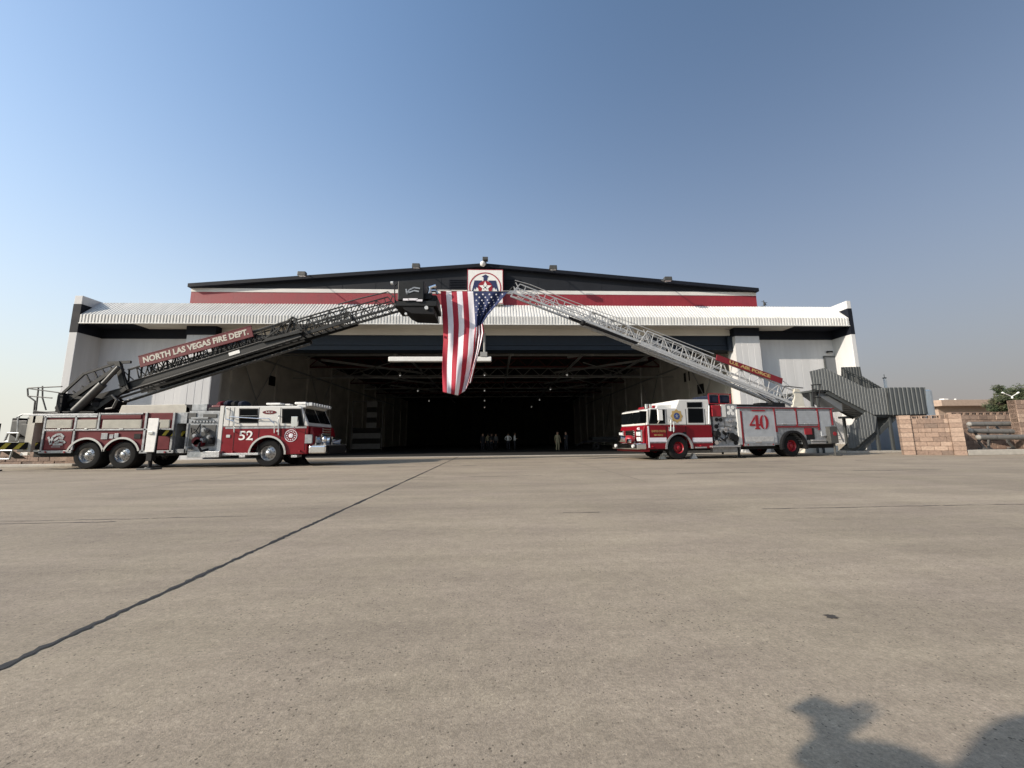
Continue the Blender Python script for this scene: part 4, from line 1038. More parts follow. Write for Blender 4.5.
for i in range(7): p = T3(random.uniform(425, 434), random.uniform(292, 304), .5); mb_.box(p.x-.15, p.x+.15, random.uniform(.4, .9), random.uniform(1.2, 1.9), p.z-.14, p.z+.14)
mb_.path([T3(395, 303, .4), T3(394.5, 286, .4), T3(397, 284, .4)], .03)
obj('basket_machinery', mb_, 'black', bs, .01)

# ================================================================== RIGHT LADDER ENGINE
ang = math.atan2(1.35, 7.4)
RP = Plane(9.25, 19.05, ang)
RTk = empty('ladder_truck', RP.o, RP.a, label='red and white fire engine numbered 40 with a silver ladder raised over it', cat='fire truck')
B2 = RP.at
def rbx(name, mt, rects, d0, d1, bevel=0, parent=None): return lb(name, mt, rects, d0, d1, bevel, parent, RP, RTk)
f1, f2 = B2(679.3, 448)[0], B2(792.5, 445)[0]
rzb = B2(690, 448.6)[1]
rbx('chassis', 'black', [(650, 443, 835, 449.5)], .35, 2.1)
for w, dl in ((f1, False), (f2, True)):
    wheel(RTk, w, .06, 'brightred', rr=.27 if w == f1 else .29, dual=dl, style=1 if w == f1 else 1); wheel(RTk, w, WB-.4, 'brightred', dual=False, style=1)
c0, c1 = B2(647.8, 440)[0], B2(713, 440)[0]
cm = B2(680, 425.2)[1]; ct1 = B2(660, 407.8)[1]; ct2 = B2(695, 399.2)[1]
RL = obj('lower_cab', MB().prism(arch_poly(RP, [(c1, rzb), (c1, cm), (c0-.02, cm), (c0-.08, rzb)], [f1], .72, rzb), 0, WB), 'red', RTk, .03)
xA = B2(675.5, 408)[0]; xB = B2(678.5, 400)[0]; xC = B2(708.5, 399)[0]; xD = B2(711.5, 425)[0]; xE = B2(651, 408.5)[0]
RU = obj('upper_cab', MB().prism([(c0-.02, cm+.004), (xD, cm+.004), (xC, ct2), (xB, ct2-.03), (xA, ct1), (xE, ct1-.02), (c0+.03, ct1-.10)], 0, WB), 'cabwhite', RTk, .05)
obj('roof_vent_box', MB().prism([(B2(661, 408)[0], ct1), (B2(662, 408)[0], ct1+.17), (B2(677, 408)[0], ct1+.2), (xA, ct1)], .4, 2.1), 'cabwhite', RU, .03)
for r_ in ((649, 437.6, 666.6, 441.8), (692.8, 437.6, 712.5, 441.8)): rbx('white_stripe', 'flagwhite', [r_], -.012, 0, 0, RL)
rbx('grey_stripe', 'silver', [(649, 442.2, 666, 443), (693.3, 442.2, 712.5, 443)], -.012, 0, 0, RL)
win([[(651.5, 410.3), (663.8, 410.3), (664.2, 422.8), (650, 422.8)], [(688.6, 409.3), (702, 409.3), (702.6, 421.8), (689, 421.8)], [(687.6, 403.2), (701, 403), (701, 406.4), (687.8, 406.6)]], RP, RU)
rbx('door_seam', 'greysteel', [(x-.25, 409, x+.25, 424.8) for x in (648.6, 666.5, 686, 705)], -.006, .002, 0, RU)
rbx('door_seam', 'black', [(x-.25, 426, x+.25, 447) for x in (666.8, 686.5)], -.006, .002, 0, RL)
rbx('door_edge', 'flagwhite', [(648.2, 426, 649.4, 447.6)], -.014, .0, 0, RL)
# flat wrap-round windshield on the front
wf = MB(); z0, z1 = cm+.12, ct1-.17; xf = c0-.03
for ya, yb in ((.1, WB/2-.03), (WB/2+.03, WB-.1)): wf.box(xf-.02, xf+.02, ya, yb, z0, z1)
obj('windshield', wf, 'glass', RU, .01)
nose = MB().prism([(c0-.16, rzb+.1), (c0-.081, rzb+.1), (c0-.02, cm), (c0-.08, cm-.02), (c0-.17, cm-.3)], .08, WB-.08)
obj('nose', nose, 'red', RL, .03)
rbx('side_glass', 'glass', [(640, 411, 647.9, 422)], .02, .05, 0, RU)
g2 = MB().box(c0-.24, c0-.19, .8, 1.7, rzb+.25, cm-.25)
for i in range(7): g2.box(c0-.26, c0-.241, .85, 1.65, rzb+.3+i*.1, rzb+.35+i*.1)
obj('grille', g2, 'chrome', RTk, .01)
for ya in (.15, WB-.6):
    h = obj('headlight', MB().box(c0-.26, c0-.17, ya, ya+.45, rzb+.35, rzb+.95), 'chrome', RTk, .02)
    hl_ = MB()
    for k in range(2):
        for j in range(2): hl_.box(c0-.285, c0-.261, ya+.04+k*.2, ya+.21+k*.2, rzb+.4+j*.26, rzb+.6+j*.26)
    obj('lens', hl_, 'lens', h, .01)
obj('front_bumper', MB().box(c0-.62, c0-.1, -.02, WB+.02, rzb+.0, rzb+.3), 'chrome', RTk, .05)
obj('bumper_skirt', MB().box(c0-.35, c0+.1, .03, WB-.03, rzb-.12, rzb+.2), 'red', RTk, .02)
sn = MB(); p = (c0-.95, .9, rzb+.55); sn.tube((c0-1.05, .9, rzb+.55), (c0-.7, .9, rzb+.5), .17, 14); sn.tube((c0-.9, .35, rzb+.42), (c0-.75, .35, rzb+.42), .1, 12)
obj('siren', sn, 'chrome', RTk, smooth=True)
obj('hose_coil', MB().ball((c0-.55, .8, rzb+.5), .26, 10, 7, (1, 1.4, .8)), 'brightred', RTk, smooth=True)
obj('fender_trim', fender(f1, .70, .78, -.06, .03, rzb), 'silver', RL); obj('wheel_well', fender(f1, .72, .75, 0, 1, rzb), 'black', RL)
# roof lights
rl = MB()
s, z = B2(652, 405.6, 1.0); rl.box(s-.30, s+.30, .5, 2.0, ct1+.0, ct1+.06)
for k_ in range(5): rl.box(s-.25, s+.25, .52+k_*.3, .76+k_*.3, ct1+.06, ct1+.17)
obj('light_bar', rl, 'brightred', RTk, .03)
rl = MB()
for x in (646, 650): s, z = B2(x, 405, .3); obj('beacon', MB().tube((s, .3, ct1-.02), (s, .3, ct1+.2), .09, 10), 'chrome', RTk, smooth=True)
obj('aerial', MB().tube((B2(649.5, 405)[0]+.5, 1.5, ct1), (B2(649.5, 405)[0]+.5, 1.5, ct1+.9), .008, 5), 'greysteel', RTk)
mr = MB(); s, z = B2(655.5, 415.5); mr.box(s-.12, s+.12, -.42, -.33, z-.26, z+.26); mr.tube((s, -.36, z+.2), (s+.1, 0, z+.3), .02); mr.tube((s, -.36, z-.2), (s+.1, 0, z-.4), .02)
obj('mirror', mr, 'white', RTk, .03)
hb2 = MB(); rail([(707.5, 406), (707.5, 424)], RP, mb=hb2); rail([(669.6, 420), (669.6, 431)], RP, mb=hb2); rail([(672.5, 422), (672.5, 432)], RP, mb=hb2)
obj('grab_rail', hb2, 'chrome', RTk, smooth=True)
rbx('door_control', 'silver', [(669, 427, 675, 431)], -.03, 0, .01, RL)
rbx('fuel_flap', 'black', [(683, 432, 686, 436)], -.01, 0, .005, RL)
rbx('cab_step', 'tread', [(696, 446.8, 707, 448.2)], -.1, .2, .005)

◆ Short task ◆
Your task is to reproduce all of the material exactly. The pictures stay out.

◆ Task answer ◆
Continue the Blender Python script for this scene: part 4, from line 1038. More parts follow. Write for Blender 4.5.
for i in range(7): p = T3(random.uniform(425, 434), random.uniform(292, 304), .5); mb_.box(p.x-.15, p.x+.15, random.uniform(.4, .9), random.uniform(1.2, 1.9), p.z-.14, p.z+.14)
mb_.path([T3(395, 303, .4), T3(394.5, 286, .4), T3(397, 284, .4)], .03)
obj('basket_machinery', mb_, 'black', bs, .01)

# ================================================================== RIGHT LADDER ENGINE
ang = math.atan2(1.35, 7.4)
RP = Plane(9.25, 19.05, ang)
RTk = empty('ladder_truck', RP.o, RP.a, label='red and white fire engine numbered 40 with a silver ladder raised over it', cat='fire truck')
B2 = RP.at
def rbx(name, mt, rects, d0, d1, bevel=0, parent=None): return lb(name, mt, rects, d0, d1, bevel, parent, RP, RTk)
f1, f2 = B2(679.3, 448)[0], B2(792.5, 445)[0]
rzb = B2(690, 448.6)[1]
rbx('chassis', 'black', [(650, 443, 835, 449.5)], .35, 2.1)
for w, dl in ((f1, False), (f2, True)):
    wheel(RTk, w, .06, 'brightred', rr=.27 if w == f1 else .29, dual=dl, style=1 if w == f1 else 1); wheel(RTk, w, WB-.4, 'brightred', dual=False, style=1)
c0, c1 = B2(647.8, 440)[0], B2(713, 440)[0]
cm = B2(680, 425.2)[1]; ct1 = B2(660, 407.8)[1]; ct2 = B2(695, 399.2)[1]
RL = obj('lower_cab', MB().prism(arch_poly(RP, [(c1, rzb), (c1, cm), (c0-.02, cm), (c0-.08, rzb)], [f1], .72, rzb), 0, WB), 'red', RTk, .03)
xA = B2(675.5, 408)[0]; xB = B2(678.5, 400)[0]; xC = B2(708.5, 399)[0]; xD = B2(711.5, 425)[0]; xE = B2(651, 408.5)[0]
RU = obj('upper_cab', MB().prism([(c0-.02, cm+.004), (xD, cm+.004), (xC, ct2), (xB, ct2-.03), (xA, ct1), (xE, ct1-.02), (c0+.03, ct1-.10)], 0, WB), 'cabwhite', RTk, .05)
obj('roof_vent_box', MB().prism([(B2(661, 408)[0], ct1), (B2(662, 408)[0], ct1+.17), (B2(677, 408)[0], ct1+.2), (xA, ct1)], .4, 2.1), 'cabwhite', RU, .03)
for r_ in ((649, 437.6, 666.6, 441.8), (692.8, 437.6, 712.5, 441.8)): rbx('white_stripe', 'flagwhite', [r_], -.012, 0, 0, RL)
rbx('grey_stripe', 'silver', [(649, 442.2, 666, 443), (693.3, 442.2, 712.5, 443)], -.012, 0, 0, RL)
win([[(651.5, 410.3), (663.8, 410.3), (664.2, 422.8), (650, 422.8)], [(688.6, 409.3), (702, 409.3), (702.6, 421.8), (689, 421.8)], [(687.6, 403.2), (701, 403), (701, 406.4), (687.8, 406.6)]], RP, RU)
rbx('door_seam', 'greysteel', [(x-.25, 409, x+.25, 424.8) for x in (648.6, 666.5, 686, 705)], -.006, .002, 0, RU)
rbx('door_seam', 'black', [(x-.25, 426, x+.25, 447) for x in (666.8, 686.5)], -.006, .002, 0, RL)
rbx('door_edge', 'flagwhite', [(648.2, 426, 649.4, 447.6)], -.014, .0, 0, RL)
# flat wrap-round windshield on the front
wf = MB(); z0, z1 = cm+.12, ct1-.17; xf = c0-.03
for ya, yb in ((.1, WB/2-.03), (WB/2+.03, WB-.1)): wf.box(xf-.02, xf+.02, ya, yb, z0, z1)
obj('windshield', wf, 'glass', RU, .01)
nose = MB().prism([(c0-.16, rzb+.1), (c0-.081, rzb+.1), (c0-.02, cm), (c0-.08, cm-.02), (c0-.17, cm-.3)], .08, WB-.08)
obj('nose', nose, 'red', RL, .03)
rbx('side_glass', 'glass', [(640, 411, 647.9, 422)], .02, .05, 0, RU)
g2 = MB().box(c0-.24, c0-.19, .8, 1.7, rzb+.25, cm-.25)
for i in range(7): g2.box(c0-.26, c0-.241, .85, 1.65, rzb+.3+i*.1, rzb+.35+i*.1)
obj('grille', g2, 'chrome', RTk, .01)
for ya in (.15, WB-.6):
    h = obj('headlight', MB().box(c0-.26, c0-.17, ya, ya+.45, rzb+.35, rzb+.95), 'chrome', RTk, .02)
    hl_ = MB()
    for k in range(2):
        for j in range(2): hl_.box(c0-.285, c0-.261, ya+.04+k*.2, ya+.21+k*.2, rzb+.4+j*.26, rzb+.6+j*.26)
    obj('lens', hl_, 'lens', h, .01)
obj('front_bumper', MB().box(c0-.62, c0-.1, -.02, WB+.02, rzb+.0, rzb+.3), 'chrome', RTk, .05)
obj('bumper_skirt', MB().box(c0-.35, c0+.1, .03, WB-.03, rzb-.12, rzb+.2), 'red', RTk, .02)
sn = MB(); p = (c0-.95, .9, rzb+.55); sn.tube((c0-1.05, .9, rzb+.55), (c0-.7, .9, rzb+.5), .17, 14); sn.tube((c0-.9, .35, rzb+.42), (c0-.75, .35, rzb+.42), .1, 12)
obj('siren', sn, 'chrome', RTk, smooth=True)
obj('hose_coil', MB().ball((c0-.55, .8, rzb+.5), .26, 10, 7, (1, 1.4, .8)), 'brightred', RTk, smooth=True)
obj('fender_trim', fender(f1, .70, .78, -.06, .03, rzb), 'silver', RL); obj('wheel_well', fender(f1, .72, .75, 0, 1, rzb), 'black', RL)
# roof lights
rl = MB()
s, z = B2(652, 405.6, 1.0); rl.box(s-.30, s+.30, .5, 2.0, ct1+.0, ct1+.06)
for k_ in range(5): rl.box(s-.25, s+.25, .52+k_*.3, .76+k_*.3, ct1+.06, ct1+.17)
obj('light_bar', rl, 'brightred', RTk, .03)
rl = MB()
for x in (646, 650): s, z = B2(x, 405, .3); obj('beacon', MB().tube((s, .3, ct1-.02), (s, .3, ct1+.2), .09, 10), 'chrome', RTk, smooth=True)
obj('aerial', MB().tube((B2(649.5, 405)[0]+.5, 1.5, ct1), (B2(649.5, 405)[0]+.5, 1.5, ct1+.9), .008, 5), 'greysteel', RTk)
mr = MB(); s, z = B2(655.5, 415.5); mr.box(s-.12, s+.12, -.42, -.33, z-.26, z+.26); mr.tube((s, -.36, z+.2), (s+.1, 0, z+.3), .02); mr.tube((s, -.36, z-.2), (s+.1, 0, z-.4), .02)
obj('mirror', mr, 'white', RTk, .03)
hb2 = MB(); rail([(707.5, 406), (707.5, 424)], RP, mb=hb2); rail([(669.6, 420), (669.6, 431)], RP, mb=hb2); rail([(672.5, 422), (672.5, 432)], RP, mb=hb2)
obj('grab_rail', hb2, 'chrome', RTk, smooth=True)
rbx('door_control', 'silver', [(669, 427, 675, 431)], -.03, 0, .01, RL)
rbx('fuel_flap', 'black', [(683, 432, 686, 436)], -.01, 0, .005, RL)
rbx('cab_step', 'tread', [(696, 446.8, 707, 448.2)], -.1, .2, .005)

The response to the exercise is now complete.